Friday, May 30, 2008

Multiple Definitions

We had an interesting discussion at work yesterday debating whether Mathematica supports multimethods with its variety of pattern-matching. So I'm taking the opportunity to do a mini-survey of the multiple dispatch spectrum, starting with overloading. As far as Mathematica, it clearly gives you the power of selecting from multiple definitions based on runtime information; more on this in a minute.

Overloading allows you to write different definitions of a function or method, and the definition used when you call the function depends on the number and types of the arguments you pass them. That is, the overload resolution is done by the compiler at compile time with static type analysis. Whatever type your arguments are, and exactly those types, will determine which definition is chosen.

Multimethods let you write different definitions of a function or method, and the definition used when you call the function depends on the number and types of the arguments you pass to them, as examined at runtime. Now you can write one definition for a class, and specializations for its subclasses if so desired, and the definition will be chosen based on the actual type of the arguments at runtime.

You get into a fuzzy gray third area if the runtime values can also be used to select different definitions. This is where Mathematica lies, because its pattern matches can be used to differentiate between a list of at least one element and a list of at least two elements, or between the symbols Null and Infinity. What's useful for writing symbolic algorithms turns out to be useful for regular programmers.

It seems that ML's structural pattern matching is also in this fuzzy gray third area, and that helps me make an interesting connection. For my purposes, multiple dispatch is interesting because it's the way to do expression tree traversal. That is, it lets you write pretty printers and type checkers and the like without needing to code the dispatch yourself (if the node is actually a lambda abstraction, do this, but if it's a cons cell, do that). What I'm noticing now is that one way or another, multimethods and pattern matching are giving you the notational convenience that I enjoy in writing tree traversals, with still perhaps an edge to pattern matching on that score.

5 comments:

Werner Schuster (murphee) said...

Hope you don't mind that I link my take on MultiDispatch vs Overloading:
http://www.jroller.com/murphee/date/20080211

Basically: I think the Mathematica style of pattern matching is the most general method (and slightly more flexible than the multidispatch implementations in or other systems as it doesn't just rely on a type tag to distinguish between types).

JFKBits said...

murphee: Mathematica's style is the most general in some sense, sure.

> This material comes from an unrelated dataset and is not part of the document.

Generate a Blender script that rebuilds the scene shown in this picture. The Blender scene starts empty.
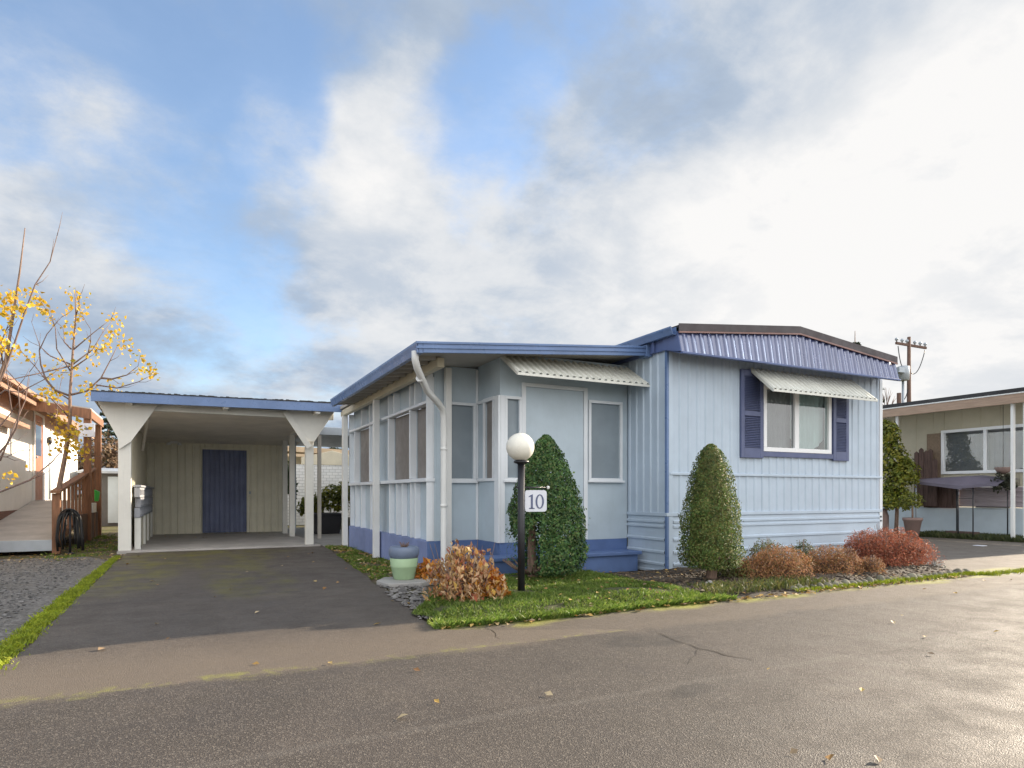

Some people may not need this generality, and it may be that some multiple dispatchers are much faster than a fully-general value pattern matcher if all you're doing is dispatching based on type (which in Mathematica may be just matching the head). But, the generality of Mathematica's pattern matching fits well with its position as a rapid prototyping environment.

Anonymous said...

You might look at CLOS, which had multi-methods, including value based dispatch. Heck, it even let you do multi-method combinators (e.g., pick between override and accumulate for instance, e.g. normal methods vs. constructors).

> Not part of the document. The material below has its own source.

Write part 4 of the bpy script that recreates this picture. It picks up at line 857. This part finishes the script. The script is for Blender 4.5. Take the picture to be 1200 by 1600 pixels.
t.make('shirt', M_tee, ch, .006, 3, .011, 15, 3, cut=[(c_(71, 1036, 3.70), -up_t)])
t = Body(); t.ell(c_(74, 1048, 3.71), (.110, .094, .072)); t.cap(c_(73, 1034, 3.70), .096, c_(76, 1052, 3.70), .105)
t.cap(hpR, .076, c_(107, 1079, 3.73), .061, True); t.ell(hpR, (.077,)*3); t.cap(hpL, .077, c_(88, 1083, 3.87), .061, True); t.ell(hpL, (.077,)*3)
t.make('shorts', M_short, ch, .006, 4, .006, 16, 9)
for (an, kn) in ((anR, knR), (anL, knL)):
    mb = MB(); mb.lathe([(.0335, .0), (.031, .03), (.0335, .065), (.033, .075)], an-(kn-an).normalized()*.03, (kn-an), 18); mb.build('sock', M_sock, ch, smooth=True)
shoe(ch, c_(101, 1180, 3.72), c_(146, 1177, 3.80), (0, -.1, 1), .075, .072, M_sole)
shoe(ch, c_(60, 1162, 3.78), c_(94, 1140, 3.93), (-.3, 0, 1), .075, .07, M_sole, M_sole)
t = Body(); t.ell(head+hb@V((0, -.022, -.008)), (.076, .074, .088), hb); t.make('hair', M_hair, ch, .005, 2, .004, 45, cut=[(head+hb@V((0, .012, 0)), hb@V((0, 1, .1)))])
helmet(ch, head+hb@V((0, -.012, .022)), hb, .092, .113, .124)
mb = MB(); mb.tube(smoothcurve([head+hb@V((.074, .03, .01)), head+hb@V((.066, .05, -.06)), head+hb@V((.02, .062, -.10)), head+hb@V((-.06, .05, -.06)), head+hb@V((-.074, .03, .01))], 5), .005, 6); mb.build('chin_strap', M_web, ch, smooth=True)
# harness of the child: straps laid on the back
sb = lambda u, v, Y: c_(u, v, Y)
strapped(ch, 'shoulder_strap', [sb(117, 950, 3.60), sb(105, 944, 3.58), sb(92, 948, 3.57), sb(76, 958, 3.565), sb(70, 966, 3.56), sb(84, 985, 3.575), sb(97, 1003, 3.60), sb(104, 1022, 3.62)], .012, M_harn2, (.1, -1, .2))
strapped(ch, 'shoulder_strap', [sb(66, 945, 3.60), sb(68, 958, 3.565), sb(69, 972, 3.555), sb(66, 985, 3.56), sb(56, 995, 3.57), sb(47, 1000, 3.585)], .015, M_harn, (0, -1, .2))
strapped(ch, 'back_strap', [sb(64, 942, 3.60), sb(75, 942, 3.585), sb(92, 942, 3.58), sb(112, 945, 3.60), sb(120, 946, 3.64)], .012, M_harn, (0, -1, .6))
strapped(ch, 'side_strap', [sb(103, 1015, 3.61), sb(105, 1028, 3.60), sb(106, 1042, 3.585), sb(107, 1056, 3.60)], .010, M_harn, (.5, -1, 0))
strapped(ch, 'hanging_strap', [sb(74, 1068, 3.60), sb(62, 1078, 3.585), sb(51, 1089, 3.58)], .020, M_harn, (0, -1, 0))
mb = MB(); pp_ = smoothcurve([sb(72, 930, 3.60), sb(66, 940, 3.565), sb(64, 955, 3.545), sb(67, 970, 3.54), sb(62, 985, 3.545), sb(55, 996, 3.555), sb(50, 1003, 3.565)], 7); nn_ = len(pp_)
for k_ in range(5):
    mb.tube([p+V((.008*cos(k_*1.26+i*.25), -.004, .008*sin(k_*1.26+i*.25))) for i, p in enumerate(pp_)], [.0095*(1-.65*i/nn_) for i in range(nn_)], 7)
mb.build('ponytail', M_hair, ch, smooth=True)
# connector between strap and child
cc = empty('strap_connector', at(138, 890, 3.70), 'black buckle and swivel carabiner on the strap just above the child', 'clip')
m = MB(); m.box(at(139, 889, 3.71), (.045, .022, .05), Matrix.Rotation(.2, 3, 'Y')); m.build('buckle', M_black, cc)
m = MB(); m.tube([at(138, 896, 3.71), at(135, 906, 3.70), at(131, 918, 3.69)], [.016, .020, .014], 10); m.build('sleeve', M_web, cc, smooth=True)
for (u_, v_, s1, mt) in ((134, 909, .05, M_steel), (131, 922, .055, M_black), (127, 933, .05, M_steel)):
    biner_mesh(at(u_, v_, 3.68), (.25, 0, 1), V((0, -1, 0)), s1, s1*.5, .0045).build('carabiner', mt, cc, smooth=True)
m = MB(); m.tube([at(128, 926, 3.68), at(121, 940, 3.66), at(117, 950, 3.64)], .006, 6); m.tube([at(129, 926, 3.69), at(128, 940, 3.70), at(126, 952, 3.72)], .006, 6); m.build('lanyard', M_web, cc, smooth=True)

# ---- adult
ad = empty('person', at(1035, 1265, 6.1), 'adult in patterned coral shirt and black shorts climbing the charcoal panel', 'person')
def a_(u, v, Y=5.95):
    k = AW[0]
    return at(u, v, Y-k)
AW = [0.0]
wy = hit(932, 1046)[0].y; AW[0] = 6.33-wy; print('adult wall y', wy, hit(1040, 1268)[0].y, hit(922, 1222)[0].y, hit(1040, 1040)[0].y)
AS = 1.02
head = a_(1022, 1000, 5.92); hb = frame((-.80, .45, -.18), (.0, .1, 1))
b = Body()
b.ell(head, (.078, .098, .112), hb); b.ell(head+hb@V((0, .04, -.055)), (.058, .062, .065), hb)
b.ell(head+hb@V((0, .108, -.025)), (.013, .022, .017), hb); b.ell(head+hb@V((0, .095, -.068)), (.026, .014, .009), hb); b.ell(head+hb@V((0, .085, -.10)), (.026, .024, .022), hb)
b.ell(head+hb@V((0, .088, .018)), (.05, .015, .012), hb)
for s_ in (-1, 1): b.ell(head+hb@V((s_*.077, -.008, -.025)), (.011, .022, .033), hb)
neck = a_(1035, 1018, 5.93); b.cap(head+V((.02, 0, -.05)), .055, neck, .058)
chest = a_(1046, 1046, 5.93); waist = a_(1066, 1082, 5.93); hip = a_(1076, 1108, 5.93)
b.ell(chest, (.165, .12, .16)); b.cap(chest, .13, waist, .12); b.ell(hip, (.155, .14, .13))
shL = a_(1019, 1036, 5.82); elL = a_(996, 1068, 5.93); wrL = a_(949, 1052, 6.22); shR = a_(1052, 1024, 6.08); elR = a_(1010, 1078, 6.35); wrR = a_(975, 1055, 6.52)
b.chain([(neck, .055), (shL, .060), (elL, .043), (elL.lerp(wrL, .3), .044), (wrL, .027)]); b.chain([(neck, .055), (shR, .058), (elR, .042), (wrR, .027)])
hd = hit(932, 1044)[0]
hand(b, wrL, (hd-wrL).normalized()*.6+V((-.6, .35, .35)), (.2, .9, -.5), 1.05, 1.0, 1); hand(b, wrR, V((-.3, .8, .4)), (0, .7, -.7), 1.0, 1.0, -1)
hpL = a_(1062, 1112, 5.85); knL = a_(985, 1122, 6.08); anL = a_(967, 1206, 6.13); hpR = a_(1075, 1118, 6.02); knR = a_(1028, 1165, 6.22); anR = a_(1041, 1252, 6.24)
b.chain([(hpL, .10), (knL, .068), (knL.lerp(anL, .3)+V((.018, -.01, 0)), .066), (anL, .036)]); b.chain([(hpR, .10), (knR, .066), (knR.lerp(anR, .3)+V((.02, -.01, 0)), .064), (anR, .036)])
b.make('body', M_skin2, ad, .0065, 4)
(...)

Or the C++ template language, which lets you do some multi-dispatch via pattern matching. You can even do dispatch for specific values, which is necessary to get recursion correct.

JFKBits said...

aog: Good to hear from you again. You're worrying me though; you're not justifying the "a" in "aog". I was expecting to get blasted here by you.

Anyway, yes I "want" to take a better look at CLOS, for some low-priority sense of "want." It's somewhere in between looking into Scala and hand-pulling the Queen Ann's lace in my backyard. Really, I am intruigued by CLOS but haven't got pushed over the edge to study it yet.

C++ template stuff is done at compile time though. It is interesting, though, can we say it's static pattern matching?

Anonymous said...

Yes, the template stuff is all compile time, but it's a Turing complete language that executes in the compiler so it seems just as relevant from the point of view of your post. C++ templates are, IMHO, much easier to understand if you don't think of them as templates but as a functional language that generates runtime types.

I liked multi-dispatch. I am actually playing with a template library I built for C++ that lets you do a form of value based dispatch, which is very handy in certain situations.